In 1942, struggling with a hernia, Bretholz escaped an assigned residence in France. He and a friend made it to the mountainous Swiss border and after 72 hours managed to cross the mountain range.

“I took my shoes off, but I couldn’t take my socks off,” he said. “They were so bloody.”

Bretholz said Switzerland, which he thought would mean freedom, was a beautiful sight. But soon he and his friend were faced with a Swiss policeman who took them to jail. Bretholz pleaded with a police sergeant.

“I told him I wanted to be here (Switzerland) for the rest of the war to save my life,” he said. “I was looking for freedom, and here it was at arm’s reach, and the man sent us back to France. Neutral Switzerland sent 30,000 Jews back to France.”

In France, Bretholz was sent to a holding camp for Auschwitz. Aboard the train he was convinced to escape and did so by wringing cloth soaked in human waste around the window bars. After applying enough tension the bars began to move.

Bretholz said he did not escape because he was feeling brave.

“My escape was not heroism,” he said. “It was motivated by fear.”

From the train Bretholz escaped to a priest’s home, was arrested, sent to jail and escaped again. His second train escape was on Yom Kippur, a sacred Jewish holiday.

Finally, after seven years of running from the Germans, Bretholz acquired forged birth documents and took on a false identity.

Bretholz said though surviving the Holocaust took tremendous physical and mental strength, it wasn’t the most difficult thing to do.

“While I was swimming a river, climbing a mountain and escaping from one train to another,” he said. “These things are relatively easy. The war of hatred is the hardest thing to cross.”

Hatred, Bretholz said, is always nearby, but it is only successful if it goes unchallenged.

“You have to let the hater know that you’re not on the same page,” he said. “The hater never thinks he’s wrong. We have to stand our ground.”

Bretholz also said that the Jewish people are often criticized for not fighting against the Germans. That, Bretholz said, just isn’t true.

“We did not go without resistance,” he said. “Resistance is not only guns or weapons. The best resistance is what we did to escape by forging papers, allowing children to hide out and taking on false identities to escape. When you survive that’s the utmost form of resistance.”

Burton Krakow, a research associate at USF, said he remembers the Holocaust but only from the newspapers he read at the time. As a Jew himself, Krakow said it was very important for him to hear Bretholz speak.

“I’m an old man. I remember the Holocaust, but I was very lucky to be in the U.S.,” he said. “I read about it in the newspaper at the time, but I couldn’t talk to the people directly involved at the time. It’s good to see and hear someone who did survive.”

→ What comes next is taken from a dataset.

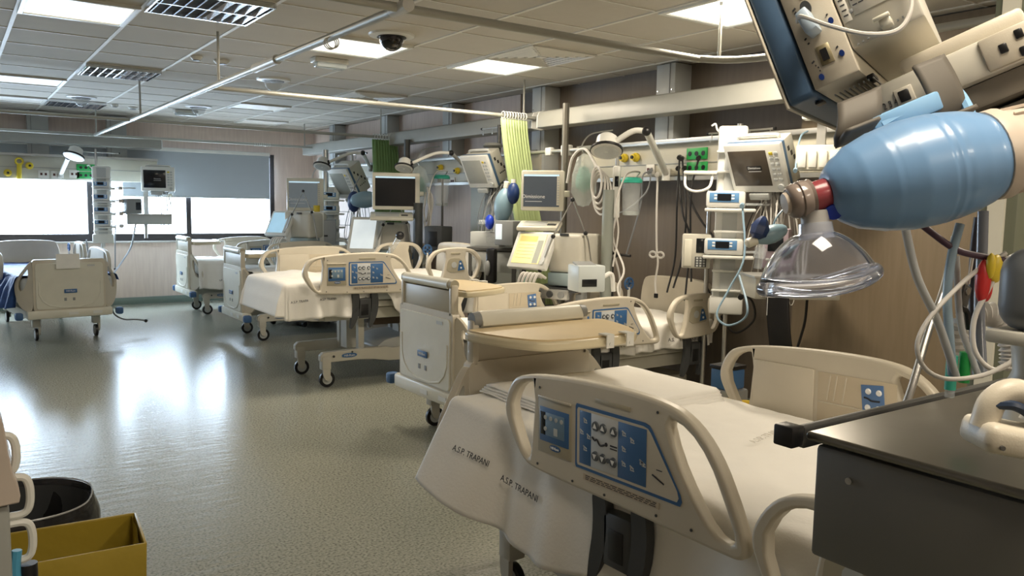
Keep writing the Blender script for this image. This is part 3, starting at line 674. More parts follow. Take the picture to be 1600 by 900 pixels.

Amy Cowen, an education major who attended the event, said she thought Bretholz brought the Holocaust to life.

“It was very interesting and pretty sad,” she said. “It was amazing to actually hear someone who experienced it rather than reading about it in books. I realized how hard it was and amazing that he escaped.”

Bretholz has written a novel about his experiences entitled Leap into Darkness: Seven Years on the Run in Wartime Europe.